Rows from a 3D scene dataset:
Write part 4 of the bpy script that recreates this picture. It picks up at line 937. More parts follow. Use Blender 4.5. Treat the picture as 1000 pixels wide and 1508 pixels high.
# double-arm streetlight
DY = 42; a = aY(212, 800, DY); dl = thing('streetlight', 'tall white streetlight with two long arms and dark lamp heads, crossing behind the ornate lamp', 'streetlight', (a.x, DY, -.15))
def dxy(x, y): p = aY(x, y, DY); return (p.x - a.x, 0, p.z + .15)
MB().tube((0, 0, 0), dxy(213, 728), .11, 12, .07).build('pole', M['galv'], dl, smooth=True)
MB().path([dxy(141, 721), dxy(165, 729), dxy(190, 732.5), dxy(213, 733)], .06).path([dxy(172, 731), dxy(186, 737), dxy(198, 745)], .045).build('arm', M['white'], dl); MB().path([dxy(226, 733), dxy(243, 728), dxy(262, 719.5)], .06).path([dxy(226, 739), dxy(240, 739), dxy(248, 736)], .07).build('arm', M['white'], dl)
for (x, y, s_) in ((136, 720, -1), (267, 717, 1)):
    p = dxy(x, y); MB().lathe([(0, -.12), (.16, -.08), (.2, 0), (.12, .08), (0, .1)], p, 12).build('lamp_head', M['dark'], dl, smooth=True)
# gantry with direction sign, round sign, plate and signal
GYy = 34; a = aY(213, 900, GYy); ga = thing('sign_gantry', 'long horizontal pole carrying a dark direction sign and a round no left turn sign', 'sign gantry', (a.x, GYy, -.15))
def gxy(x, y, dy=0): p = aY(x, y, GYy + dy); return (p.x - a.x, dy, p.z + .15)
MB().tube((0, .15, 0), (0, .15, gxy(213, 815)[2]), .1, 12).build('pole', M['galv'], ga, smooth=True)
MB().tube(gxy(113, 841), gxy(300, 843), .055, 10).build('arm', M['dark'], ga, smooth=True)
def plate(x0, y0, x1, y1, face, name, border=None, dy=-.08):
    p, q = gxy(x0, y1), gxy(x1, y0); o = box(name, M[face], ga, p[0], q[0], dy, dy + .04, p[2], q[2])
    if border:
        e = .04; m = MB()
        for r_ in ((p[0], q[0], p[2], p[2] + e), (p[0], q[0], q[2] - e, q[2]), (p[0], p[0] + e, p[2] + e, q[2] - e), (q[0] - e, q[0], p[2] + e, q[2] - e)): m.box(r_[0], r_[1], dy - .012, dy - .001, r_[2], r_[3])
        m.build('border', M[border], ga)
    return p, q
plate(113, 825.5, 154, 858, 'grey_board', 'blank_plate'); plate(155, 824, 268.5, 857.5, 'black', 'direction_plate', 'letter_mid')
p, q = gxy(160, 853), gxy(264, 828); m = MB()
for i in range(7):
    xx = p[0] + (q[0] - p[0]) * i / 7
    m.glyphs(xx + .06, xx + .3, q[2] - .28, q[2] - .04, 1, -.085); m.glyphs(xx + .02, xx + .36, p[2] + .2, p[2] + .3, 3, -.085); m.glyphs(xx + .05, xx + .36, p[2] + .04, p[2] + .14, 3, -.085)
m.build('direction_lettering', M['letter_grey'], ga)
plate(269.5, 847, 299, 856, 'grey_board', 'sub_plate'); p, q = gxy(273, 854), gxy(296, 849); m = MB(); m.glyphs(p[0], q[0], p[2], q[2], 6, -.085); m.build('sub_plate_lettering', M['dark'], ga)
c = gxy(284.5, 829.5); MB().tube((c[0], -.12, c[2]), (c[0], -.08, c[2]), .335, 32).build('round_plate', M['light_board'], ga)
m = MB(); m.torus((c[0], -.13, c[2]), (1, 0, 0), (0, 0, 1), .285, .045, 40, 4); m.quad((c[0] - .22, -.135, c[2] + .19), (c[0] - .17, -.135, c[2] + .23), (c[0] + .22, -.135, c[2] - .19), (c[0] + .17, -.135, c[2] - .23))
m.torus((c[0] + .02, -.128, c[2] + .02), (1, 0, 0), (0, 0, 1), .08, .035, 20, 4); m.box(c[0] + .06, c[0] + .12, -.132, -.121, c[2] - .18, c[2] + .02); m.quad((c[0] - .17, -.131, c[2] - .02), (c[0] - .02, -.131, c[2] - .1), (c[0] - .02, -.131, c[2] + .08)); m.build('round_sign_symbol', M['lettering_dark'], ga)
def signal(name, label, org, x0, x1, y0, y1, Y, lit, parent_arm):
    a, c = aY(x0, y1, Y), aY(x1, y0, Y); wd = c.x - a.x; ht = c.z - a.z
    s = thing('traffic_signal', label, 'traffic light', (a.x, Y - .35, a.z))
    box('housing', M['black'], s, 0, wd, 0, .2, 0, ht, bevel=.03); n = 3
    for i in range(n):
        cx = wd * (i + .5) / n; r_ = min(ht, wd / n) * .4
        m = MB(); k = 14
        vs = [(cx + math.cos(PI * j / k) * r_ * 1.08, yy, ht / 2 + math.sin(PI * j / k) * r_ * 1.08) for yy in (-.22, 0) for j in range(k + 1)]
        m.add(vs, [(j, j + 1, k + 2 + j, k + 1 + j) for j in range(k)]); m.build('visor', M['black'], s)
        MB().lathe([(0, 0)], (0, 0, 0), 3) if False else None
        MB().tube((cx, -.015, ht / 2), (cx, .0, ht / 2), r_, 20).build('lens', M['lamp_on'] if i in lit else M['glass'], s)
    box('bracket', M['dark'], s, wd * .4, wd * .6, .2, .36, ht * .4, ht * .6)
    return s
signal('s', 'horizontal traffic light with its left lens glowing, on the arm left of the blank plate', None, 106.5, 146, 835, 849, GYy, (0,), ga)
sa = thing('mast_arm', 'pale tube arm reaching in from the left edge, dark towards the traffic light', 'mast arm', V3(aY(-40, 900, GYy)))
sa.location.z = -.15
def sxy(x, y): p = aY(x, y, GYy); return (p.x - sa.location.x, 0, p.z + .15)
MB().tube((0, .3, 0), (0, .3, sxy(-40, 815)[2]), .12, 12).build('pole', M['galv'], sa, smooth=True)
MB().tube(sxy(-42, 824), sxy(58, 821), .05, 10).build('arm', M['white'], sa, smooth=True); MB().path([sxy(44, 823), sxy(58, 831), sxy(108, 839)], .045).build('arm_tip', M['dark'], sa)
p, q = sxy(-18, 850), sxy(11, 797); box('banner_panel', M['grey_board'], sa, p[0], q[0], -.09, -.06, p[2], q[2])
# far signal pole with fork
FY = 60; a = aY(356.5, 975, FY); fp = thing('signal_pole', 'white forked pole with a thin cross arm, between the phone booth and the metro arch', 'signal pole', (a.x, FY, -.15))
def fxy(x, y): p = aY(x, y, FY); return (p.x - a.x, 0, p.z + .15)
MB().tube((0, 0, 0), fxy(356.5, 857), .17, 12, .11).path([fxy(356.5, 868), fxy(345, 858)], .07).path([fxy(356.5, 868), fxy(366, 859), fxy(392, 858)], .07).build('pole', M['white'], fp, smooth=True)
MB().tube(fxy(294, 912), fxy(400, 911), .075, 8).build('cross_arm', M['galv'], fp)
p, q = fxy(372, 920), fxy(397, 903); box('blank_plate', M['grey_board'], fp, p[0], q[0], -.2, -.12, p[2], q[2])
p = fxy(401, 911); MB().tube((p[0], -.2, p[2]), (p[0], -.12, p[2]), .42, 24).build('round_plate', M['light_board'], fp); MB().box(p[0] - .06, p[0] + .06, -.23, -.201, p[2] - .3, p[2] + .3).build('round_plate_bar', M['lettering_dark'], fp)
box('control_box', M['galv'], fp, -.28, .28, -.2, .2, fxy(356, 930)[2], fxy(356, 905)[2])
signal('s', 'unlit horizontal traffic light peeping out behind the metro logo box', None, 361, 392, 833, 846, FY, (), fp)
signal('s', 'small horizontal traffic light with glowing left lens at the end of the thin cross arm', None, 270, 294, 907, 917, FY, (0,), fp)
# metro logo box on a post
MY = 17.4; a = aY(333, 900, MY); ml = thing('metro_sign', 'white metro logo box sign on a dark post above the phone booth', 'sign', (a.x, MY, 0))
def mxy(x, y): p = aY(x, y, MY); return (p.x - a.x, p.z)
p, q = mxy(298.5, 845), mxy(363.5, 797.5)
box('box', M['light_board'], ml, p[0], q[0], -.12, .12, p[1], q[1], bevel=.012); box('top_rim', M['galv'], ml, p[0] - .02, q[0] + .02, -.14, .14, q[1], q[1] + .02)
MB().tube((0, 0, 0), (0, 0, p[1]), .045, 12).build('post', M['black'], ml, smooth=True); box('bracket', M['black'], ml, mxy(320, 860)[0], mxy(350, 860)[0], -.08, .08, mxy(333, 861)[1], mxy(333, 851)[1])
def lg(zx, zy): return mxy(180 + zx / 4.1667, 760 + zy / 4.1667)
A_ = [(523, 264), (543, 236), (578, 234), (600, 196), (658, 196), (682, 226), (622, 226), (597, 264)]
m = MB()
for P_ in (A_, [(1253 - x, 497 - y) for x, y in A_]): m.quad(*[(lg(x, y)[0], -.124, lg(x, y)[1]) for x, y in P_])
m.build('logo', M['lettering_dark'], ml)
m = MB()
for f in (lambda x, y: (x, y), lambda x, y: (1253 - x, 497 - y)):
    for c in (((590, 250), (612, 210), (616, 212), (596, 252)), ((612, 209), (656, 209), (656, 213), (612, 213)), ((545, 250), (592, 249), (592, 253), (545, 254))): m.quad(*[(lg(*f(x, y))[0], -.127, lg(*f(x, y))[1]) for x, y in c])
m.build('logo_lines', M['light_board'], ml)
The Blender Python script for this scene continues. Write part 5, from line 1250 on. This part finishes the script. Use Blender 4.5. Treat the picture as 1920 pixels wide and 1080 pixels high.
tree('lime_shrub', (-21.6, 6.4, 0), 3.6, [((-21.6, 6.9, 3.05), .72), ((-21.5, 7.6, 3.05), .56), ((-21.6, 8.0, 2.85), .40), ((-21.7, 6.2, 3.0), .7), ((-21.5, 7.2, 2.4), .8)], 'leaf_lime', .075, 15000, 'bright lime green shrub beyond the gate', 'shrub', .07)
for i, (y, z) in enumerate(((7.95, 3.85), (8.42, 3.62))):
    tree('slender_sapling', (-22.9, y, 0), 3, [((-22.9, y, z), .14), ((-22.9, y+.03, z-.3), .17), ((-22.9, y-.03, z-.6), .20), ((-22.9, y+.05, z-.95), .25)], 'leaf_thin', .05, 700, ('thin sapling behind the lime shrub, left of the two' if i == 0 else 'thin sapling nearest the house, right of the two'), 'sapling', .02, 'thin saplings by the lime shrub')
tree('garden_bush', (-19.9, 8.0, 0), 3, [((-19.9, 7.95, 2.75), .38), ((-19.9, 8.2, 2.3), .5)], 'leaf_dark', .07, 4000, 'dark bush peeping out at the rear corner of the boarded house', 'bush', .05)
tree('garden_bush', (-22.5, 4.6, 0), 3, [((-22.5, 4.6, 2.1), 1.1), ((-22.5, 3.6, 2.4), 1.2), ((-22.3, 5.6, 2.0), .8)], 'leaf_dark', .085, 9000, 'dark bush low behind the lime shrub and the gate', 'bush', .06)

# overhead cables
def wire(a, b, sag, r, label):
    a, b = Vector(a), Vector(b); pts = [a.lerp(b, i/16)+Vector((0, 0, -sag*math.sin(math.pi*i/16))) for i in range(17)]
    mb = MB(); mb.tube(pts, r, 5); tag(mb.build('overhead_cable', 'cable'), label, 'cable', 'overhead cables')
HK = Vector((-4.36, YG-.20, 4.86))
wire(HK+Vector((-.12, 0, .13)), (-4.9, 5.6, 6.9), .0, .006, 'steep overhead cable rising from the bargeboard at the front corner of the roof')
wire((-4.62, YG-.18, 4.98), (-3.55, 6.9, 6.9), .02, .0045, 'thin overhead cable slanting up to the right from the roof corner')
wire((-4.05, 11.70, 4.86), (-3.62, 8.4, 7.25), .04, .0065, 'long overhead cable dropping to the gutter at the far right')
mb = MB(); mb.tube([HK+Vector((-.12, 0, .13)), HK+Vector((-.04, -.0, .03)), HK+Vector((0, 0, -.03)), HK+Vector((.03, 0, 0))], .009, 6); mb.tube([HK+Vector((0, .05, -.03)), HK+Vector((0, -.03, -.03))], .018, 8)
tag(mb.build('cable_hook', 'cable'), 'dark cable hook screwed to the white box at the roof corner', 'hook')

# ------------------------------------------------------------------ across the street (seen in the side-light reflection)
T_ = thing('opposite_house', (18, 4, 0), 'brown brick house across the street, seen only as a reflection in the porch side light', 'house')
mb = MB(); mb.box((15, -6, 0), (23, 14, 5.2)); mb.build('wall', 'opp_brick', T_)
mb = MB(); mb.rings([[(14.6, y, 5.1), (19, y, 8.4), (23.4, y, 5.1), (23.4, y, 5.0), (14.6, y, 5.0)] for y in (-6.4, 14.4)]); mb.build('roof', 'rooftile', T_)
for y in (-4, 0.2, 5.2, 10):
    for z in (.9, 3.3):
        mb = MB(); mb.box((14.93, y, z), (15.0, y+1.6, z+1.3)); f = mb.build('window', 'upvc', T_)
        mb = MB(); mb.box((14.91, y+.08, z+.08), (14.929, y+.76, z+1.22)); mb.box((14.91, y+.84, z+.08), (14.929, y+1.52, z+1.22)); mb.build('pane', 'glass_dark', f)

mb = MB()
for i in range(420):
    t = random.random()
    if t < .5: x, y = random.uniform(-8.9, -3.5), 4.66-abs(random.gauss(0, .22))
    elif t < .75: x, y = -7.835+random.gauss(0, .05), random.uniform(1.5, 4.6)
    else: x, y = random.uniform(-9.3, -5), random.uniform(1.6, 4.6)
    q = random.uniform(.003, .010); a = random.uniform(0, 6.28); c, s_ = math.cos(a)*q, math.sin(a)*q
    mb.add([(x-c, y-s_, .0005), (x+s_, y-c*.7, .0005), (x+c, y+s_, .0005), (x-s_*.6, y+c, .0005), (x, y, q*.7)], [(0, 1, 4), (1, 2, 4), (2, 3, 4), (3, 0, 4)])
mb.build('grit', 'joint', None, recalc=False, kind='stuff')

GIVEN INSTRUCTION —
Retype verbatim the lines that run from the line containing "The Blender Python" to the line containing "gate', 'bush', .06)", both inclusive, and no others.

EXERCISE ANSWER —
The Blender Python script for this scene continues. Write part 5, from line 1250 on. This part finishes the script. Use Blender 4.5. Treat the picture as 1920 pixels wide and 1080 pixels high.
tree('lime_shrub', (-21.6, 6.4, 0), 3.6, [((-21.6, 6.9, 3.05), .72), ((-21.5, 7.6, 3.05), .56), ((-21.6, 8.0, 2.85), .40), ((-21.7, 6.2, 3.0), .7), ((-21.5, 7.2, 2.4), .8)], 'leaf_lime', .075, 15000, 'bright lime green shrub beyond the gate', 'shrub', .07)
for i, (y, z) in enumerate(((7.95, 3.85), (8.42, 3.62))):
    tree('slender_sapling', (-22.9, y, 0), 3, [((-22.9, y, z), .14), ((-22.9, y+.03, z-.3), .17), ((-22.9, y-.03, z-.6), .20), ((-22.9, y+.05, z-.95), .25)], 'leaf_thin', .05, 700, ('thin sapling behind the lime shrub, left of the two' if i == 0 else 'thin sapling nearest the house, right of the two'), 'sapling', .02, 'thin saplings by the lime shrub')
tree('garden_bush', (-19.9, 8.0, 0), 3, [((-19.9, 7.95, 2.75), .38), ((-19.9, 8.2, 2.3), .5)], 'leaf_dark', .07, 4000, 'dark bush peeping out at the rear corner of the boarded house', 'bush', .05)
tree('garden_bush', (-22.5, 4.6, 0), 3, [((-22.5, 4.6, 2.1), 1.1), ((-22.5, 3.6, 2.4), 1.2), ((-22.3, 5.6, 2.0), .8)], 'leaf_dark', .085, 9000, 'dark bush low behind the lime shrub and the gate', 'bush', .06)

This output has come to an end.